The Alexander Romance attributed to Pseudo-Callisthenes is the encomiastic biography of Alexander the Great, who is depicted as the champion of Greek culture and way of life. It frequently references non-Greek religions and cultures, often used as a foil that enforces the superior nature of Greek cultural values. Reference to Iranian culture and religion take distant place, paling in comparison to frequent mentionof the Egyptian counterpart. For the most part the image of Iranian religion in the Alexander Romance belongs to the topos of Greek representation of barbarians and is divorced from any meaningful Achaemenid tradition. Occasionally Pseudo-Callisthenes attributes to the Persians Greek religious behavior, such as the divine worship of a living person. Some references to Iranian religion in royal titles are listed in fictional letters of Darius to Alexander and to his satraps, which do reflect genuine titles of Sasanian kings and their aspiration to divinity, as well as the Roman perception thereof. When Mithra is named in the Alexander Romance, there is no indication as to whether the Iranian god or its Roman manifestation is referred to. The most significant genuine reflections of Iranian religion and the Avesta are in the episodes connected with the Stranga, an intermittent river. Alexander crosses this river on horseback, while his Persian enemies cannot, as if the farr “royal glory” had already passed from Darius to Alexander. Another possible reflection of Iranian religion is the episode pertaining to Alexander’s willingness to gain immortality by drowning in the Euphrates.
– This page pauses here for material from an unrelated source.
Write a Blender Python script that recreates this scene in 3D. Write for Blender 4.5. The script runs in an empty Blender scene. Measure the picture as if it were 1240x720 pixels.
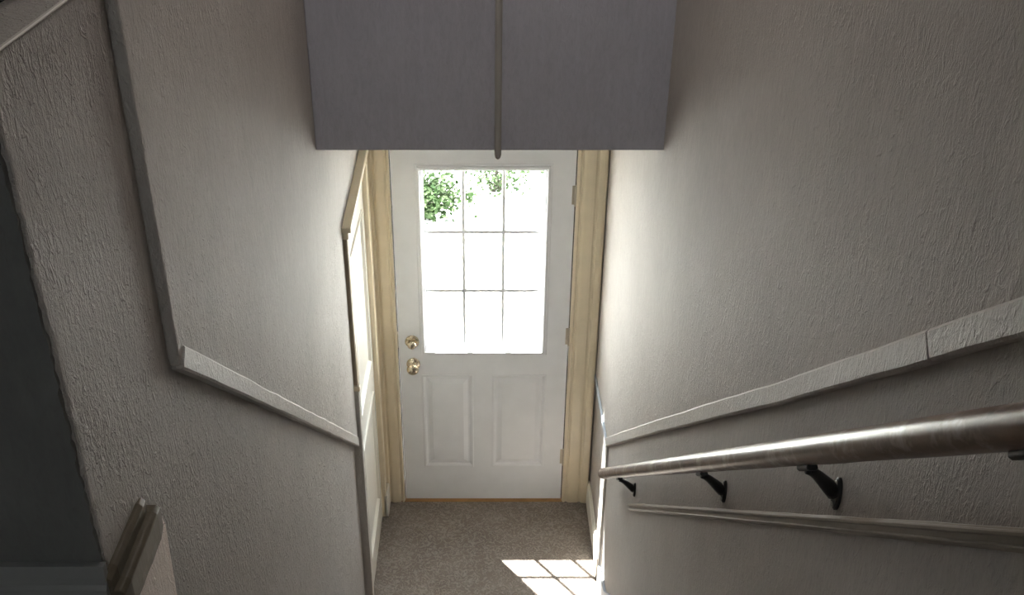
import bpy, bmesh, math, random
from mathutils import Vector, Matrix
random.seed(7)
S = bpy.context.scene
C = S.collection
R = math.radians

# ------------------------------------------------------------------ camera, sky, sun, exposure
EYE = 3.638                                   # camera height above the entry floor
cd = bpy.data.cameras.new('camera')
cam = bpy.data.objects.new('camera', cd); C.objects.link(cam)
cam.location = (0, 0, EYE)
cam.rotation_euler = (R(90 - 29.7), 0, 0)
cd.sensor_fit = 'HORIZONTAL'; cd.sensor_width = 36
cd.lens = 36 * 1250 / 1240
cd.shift_x = 35 / 1240
cd.clip_start = .02
S.camera = cam

W = bpy.data.worlds.new('sky'); S.world = W; W.use_nodes = True
bg = W.node_tree.nodes['Background']
bg.inputs[0].default_value = (.90, .95, 1, 1)
bg.inputs[1].default_value = 1.6

sd = bpy.data.lights.new('sun', 'SUN'); sun = bpy.data.objects.new('sun', sd); C.objects.link(sun)
sd.energy = 8.0; sd.angle = R(.6); sd.color = (1, .97, .93)
sun.rotation_euler = Vector((.345, -.46, -1)).to_track_quat('-Z', 'Y').to_euler()
sun.location = (-3, 9, 9)

def area(name, loc, direction, sx, sy, energy, col):
    ld = bpy.data.lights.new(name, 'AREA'); o = bpy.data.objects.new(name, ld); C.objects.link(o)
    ld.shape = 'RECTANGLE'; ld.size = sx; ld.size_y = sy; ld.energy = energy; ld.color = col
    o.location = loc; o.rotation_euler = Vector(direction).to_track_quat('-Z', 'Y').to_euler()
    return o
# added fill light at an unseen hall window, brightening the upper walls
area('hall_fill_light', (-.35, -2.74, 4.0), (0, 1, -.05), .5, .6, 1.6, (.93, .96, 1))
vs = S.view_settings
vs.view_transform = 'Standard'; vs.look = 'None'; vs.gamma = 1; vs.use_curve_mapping = False
vs.exposure = 2.95

# ------------------------------------------------------------------ dimensions (metres)
XL, XR = -.530, .558          # lower stair walls
XP = -.512                    # face of the upper left wall, standing proud of the lower one
YD = 4.215                    # inside face of the entry door
YH = 2.97                     # overhead wall
ZS = 2.462                    # ceiling over the entry
ZU = 2.38                     # upper floor
ZC = 4.85                     # upper ceiling
TS = .857                     # slope of the stairs

# ------------------------------------------------------------------ materials
def nt(name):
    m = bpy.data.materials.new(name); m.use_nodes = True
    t = m.node_tree; return m, t, t.nodes['Principled BSDF']
def mixc(t, fac, a, b):
    n = t.nodes.new('ShaderNodeMix'); n.data_type = 'RGBA'
    if hasattr(fac, 'links'): t.links.new(fac, n.inputs[0])
    else: n.inputs[0].default_value = fac
    for k, v in ((6, a), (7, b)):
        if hasattr(v, 'links'): t.links.new(v, n.inputs[k])
        else: n.inputs[k].default_value = (*v, 1)
    return n.outputs[2]
def coords(t, scale=(1, 1, 1), rot=(0, 0, 0)):
    g = t.nodes.new('ShaderNodeNewGeometry'); mp = t.nodes.new('ShaderNodeMapping')
    mp.inputs['Scale'].default_value = scale; mp.inputs['Rotation'].default_value = rot
    t.links.new(g.outputs['Position'], mp.inputs['Vector']); return mp.outputs[0]
def noise(t, vec, scale, detail=3, rough=.5, dist=0):
    n = t.nodes.new('ShaderNodeTexNoise'); n.inputs['Scale'].default_value = scale
    n.inputs['Detail'].default_value = detail; n.inputs['Roughness'].default_value = rough
    n.inputs['Distortion'].default_value = dist; t.links.new(vec, n.inputs['Vector']); return n.outputs['Fac']
def ramp(t, v, lo, hi, a=0, b=1):
    n = t.nodes.new('ShaderNodeMapRange'); n.inputs[1].default_value = lo; n.inputs[2].default_value = hi
    n.inputs[3].default_value = a; n.inputs[4].default_value = b; t.links.new(v, n.inputs[0]); return n.outputs[0]
def math_(t, op, a, b=None):
    n = t.nodes.new('ShaderNodeMath'); n.operation = op
    for k, v in ((0, a), (1, b)):
        if v is None: continue
        if hasattr(v, 'links'): t.links.new(v, n.inputs[k])
        else: n.inputs[k].default_value = v
    return n.outputs[0]
def bump(t, b, h, strength, dist):
    n = t.nodes.new('ShaderNodeBump'); n.inputs['Strength'].default_value = strength
    n.inputs['Distance'].default_value = dist; t.links.new(h, n.inputs['Height'])
    t.links.new(n.outputs[0], b.inputs['Normal'])

def plaster(name, col, dark, relief=.0038, rough=.66, fine=1.0):
    m, t, b = nt(name)
    p = coords(t); pv = coords(t, (1, 1, .4))
    blot = noise(t, p, 2.3, 4, .6)
    grain = noise(t, pv, 95, 4, .7, .8)
    c = mixc(t, ramp(t, blot, .3, .7), dark, col)
    c = mixc(t, ramp(t, grain, .42, .70, 0, .30), c, tuple(x * .62 for x in col))
    c = mixc(t, ramp(t, noise(t, coords(t, (1, 1, .15)), 60, 2, .6), .5, .75, 0, .18), c, tuple(min(1, x * 1.25) for x in col))
    t.links.new(c, b.inputs['Base Color'])
    b.inputs['Roughness'].default_value = rough
    b.inputs['Specular IOR Level'].default_value = .35
    n3 = ramp(t, noise(t, coords(t, (1, 1, .55)), 46, 2, .5, 2.0), .58, .68)
    n4 = noise(t, p, 7, 2, .5)
    h = math_(t, 'ADD', math_(t, 'MULTIPLY', grain, 1.1), math_(t, 'MULTIPLY', noise(t, p, 190, 2, .6), .35 * fine))
    h = math_(t, 'ADD', h, math_(t, 'MULTIPLY', n3, .35))
    h = math_(t, 'ADD', h, math_(t, 'MULTIPLY', n4, 1.2))
    bump(t, b, h, .85, relief)
    return m
def paint(name, col, rough=.4, relief=.0008, vary=.88, spec=.5):
    m, t, b = nt(name); p = coords(t)
    c = mixc(t, ramp(t, noise(t, p, 9, 4, .6), .3, .7), tuple(x * vary for x in col), col)
    t.links.new(c, b.inputs['Base Color']); b.inputs['Roughness'].default_value = rough
    b.inputs['Specular IOR Level'].default_value = spec
    bump(t, b, noise(t, coords(t, (1, 1, .3)), 70, 3, .6), .5, relief)
    return m
M = {}
M['wall'] = plaster('textured_wall_paint', (.495, .456, .424), (.42, .385, .355))
M['wall_rough'] = plaster('rough_wall_paint', (.44, .406, .378), (.37, .34, .315), .006)
M['header'] = plaster('overhead_wall_paint', (.49, .485, .54), (.43, .425, .475), .0018, .7, .6)
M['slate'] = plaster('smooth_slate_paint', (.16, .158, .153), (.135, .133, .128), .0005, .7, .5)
M['railpaint'] = plaster('trim_wall_paint', (.56, .525, .488), (.49, .458, .425), .003, .5)
M['ceil'] = paint('ceiling_paint', (.7, .69, .66), .8)
M['door'] = paint('white_door_paint', (.85, .86, .89), .33, .0003, .95)
M['sidedoor'] = paint('gloss_white_paint', (.82, .79, .72), .25, .0006, .95)
M['cream'] = paint('cream_gloss_paint', (.82, .71, .53), .3, .001, .9)
M['cream_shade'] = paint('shaded_cream_paint', (.42, .34, .22), .45, .002, .7)  # darker cream for the casing's return face, shade put into the colour
M['base_white'] = paint('white_baseboard_paint', (.80, .76, .68), .35, .0008, .92)
M['base_grey'] = paint('grey_baseboard_paint', (.25, .25, .25), .4, .0008, .9)
M['skirt'] = paint('blue_grey_skirt_paint', (.42, .46, .52), .5, .001, .9)
M['batten'] = paint('beige_strip_paint', (.40, .375, .34), .5, .0006, .9)
M['brown'] = paint('worn_brown_trim_paint', (.125, .103, .07), .42, .0015, .6)
M['mould'] = paint('brown_grey_moulding_paint', (.27, .225, .18), .45, .0008, .75)
M['daylit'] = plaster('daylit_patch_plaster', (.92, .83, .77), (.86, .76, .69), .004)  # sunlit spot on the left wall, its brightness painted into the colour
M['black'] = paint('black_iron', (.012, .012, .012), .4, .0006, .8)
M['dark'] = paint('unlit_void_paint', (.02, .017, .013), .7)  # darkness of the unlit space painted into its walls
M['gasket'] = paint('dark_gap', (.05, .035, .025), .8)
M['thresh'] = paint('varnished_threshold_wood', (.42, .22, .075), .4, .001, .7)
M['concrete'] = paint('pale_concrete', (.80, .78, .74), .9, .002, .95)
M['bark'] = paint('shrub_bark', (.05, .045, .03), .8, .002, .7)
M['screw'] = paint('screw_steel', (.35, .32, .28), .35)

def metal(name, col, rough):
    m, t, b = nt(name); b.inputs['Base Color'].default_value = (*col, 1); b.inputs['Metallic'].default_value = 1
    p = coords(t); t.links.new(ramp(t, noise(t, p, 60, 3), .3, .7, rough * .8, rough * 1.3), b.inputs['Roughness'])
    return m
M['nickel'] = metal('satin_nickel_brass', (.62, .54, .41), .26)
M['hinge'] = metal('dull_hinge_steel', (.50, .44, .36), .4)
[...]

The method of transmission of Iranian cultural traditions into the Alexander Romance is largely unknown, although its author had a penchant for borrowing freely from various sources to embellish his biography of Alexander.

Citation

Nawotka, Krzysztof. "Iranian Religions and the Alexander Romance," Contextualizing Iranian Religions in the Ancient World - 14th Melammu Symposium. February 20, 2020

About the Speaker

Krzysztof Nawotka

University of Wrocław

Krzysztof Nawotka is professor of Ancient History at the University of Wroclaw, Poland. He received his PhD in Classics from The Ohio State University in 1991 and his habilitation from the University of Wroclaw in 1999. From 2015 he has been a member of the Academia Europaea, from 2021 a member of the Kommission Transformationsprozesse und Imperium in den Antiken Welten Afro-Eurasiens, Österreichische Akademie der Wissenschaften. His most important books are: The Western Pontic Cities: History and Political Organization (A.M. Hakkert 1997); Alexander the Great (CSP 2010); Boule and Demos in Miletus and its Pontic Colonies (Harrassowitz 2014); The Alexander Romance by Ps.-Callisthenes: A Historical Commentary (Brill 2017). His most recent edited volume is Epigraphic Culture in the Eastern Mediterranean in Antiquity (Routledge 2020).